Prof Birch responded: “Vets have an absolutely crucial role in that. We can see this technology go in a way that is making the most intensive kinds of farming even more profitable, or we can see it going in a way that is genuinely prioritising welfare and creating welfare improvements. We need it to go that second way.”
He said AI presented a big opportunity for a “welfare auditing revolution”, with regulators, Defra and other stakeholders having access to vast amounts of data on what is happening on farms.
But Prof Birch also cautioned against “gamifying welfare”.
He said: “There’s a concern that the technology goes in the wrong direction. It might move us away from that model of human-animal bonding and relationships and genuine care to one of, ‘Well, I’ve optimised this, and I’ve optimised this, this and this, look how good the welfare is.’”

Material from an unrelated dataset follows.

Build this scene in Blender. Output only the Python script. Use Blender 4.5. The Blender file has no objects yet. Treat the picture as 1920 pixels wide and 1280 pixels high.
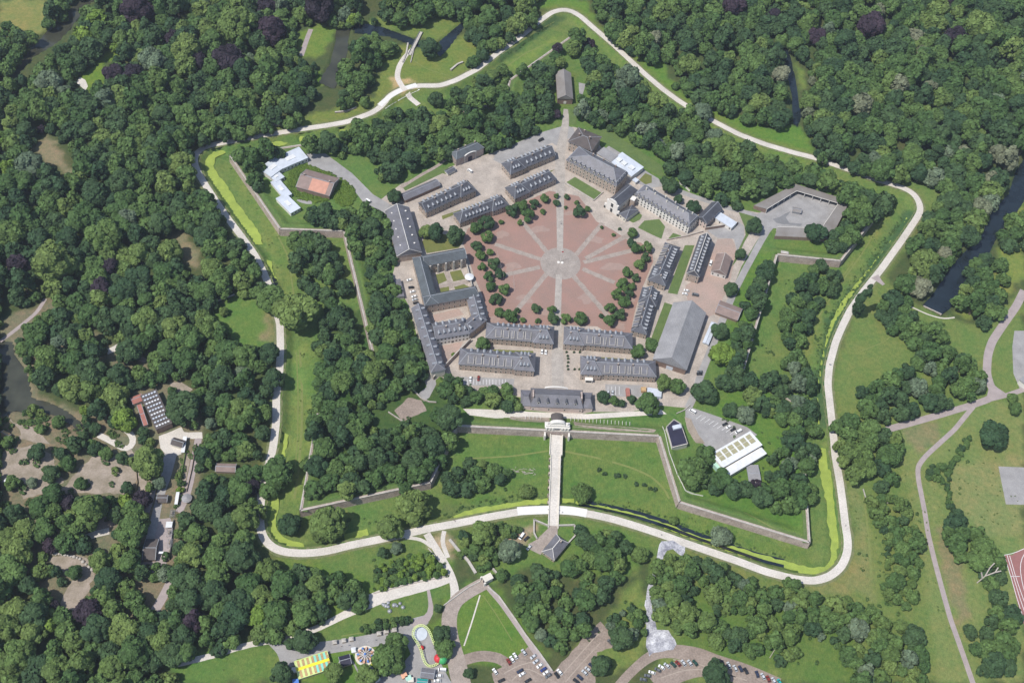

Prof Birch also warned of the risk of “welfare washing”, adding: “There’s no independent auditing. It creates scope, if we get this wrong, for companies to be able to claim they have this incredible welfare innovation where no one has really been able to validate that claim.”
Prof Hyde suggested having AI technology in the vet sector be tightly regulated would be best, but is “quite unrealistic” due to lack of funding, adding: “It’s up to the vet to understand what the pros and cons are; if they’re not confident in it, they shouldn’t rely on it.”
To that end, he called for education on AI to be woven into veterinary curricula and CPD opportunities.
Paul Horwood, IVC Evidensia’s UK country head of farm, likened AI usage in the agriculture sector to the “wild wild west”.
He noted that in contrast to the small animal sector, where vets are the end user that AI companies will develop for, in agriculture the end user is the farmer and vets risk being bypassed.
Dr Horwood said: “The farm vet is not automatically involved in that conversation. The farm vet, if they want to get involved, they have to step up, push forwards, explain their worth, explain why they should be involved in that conversation.”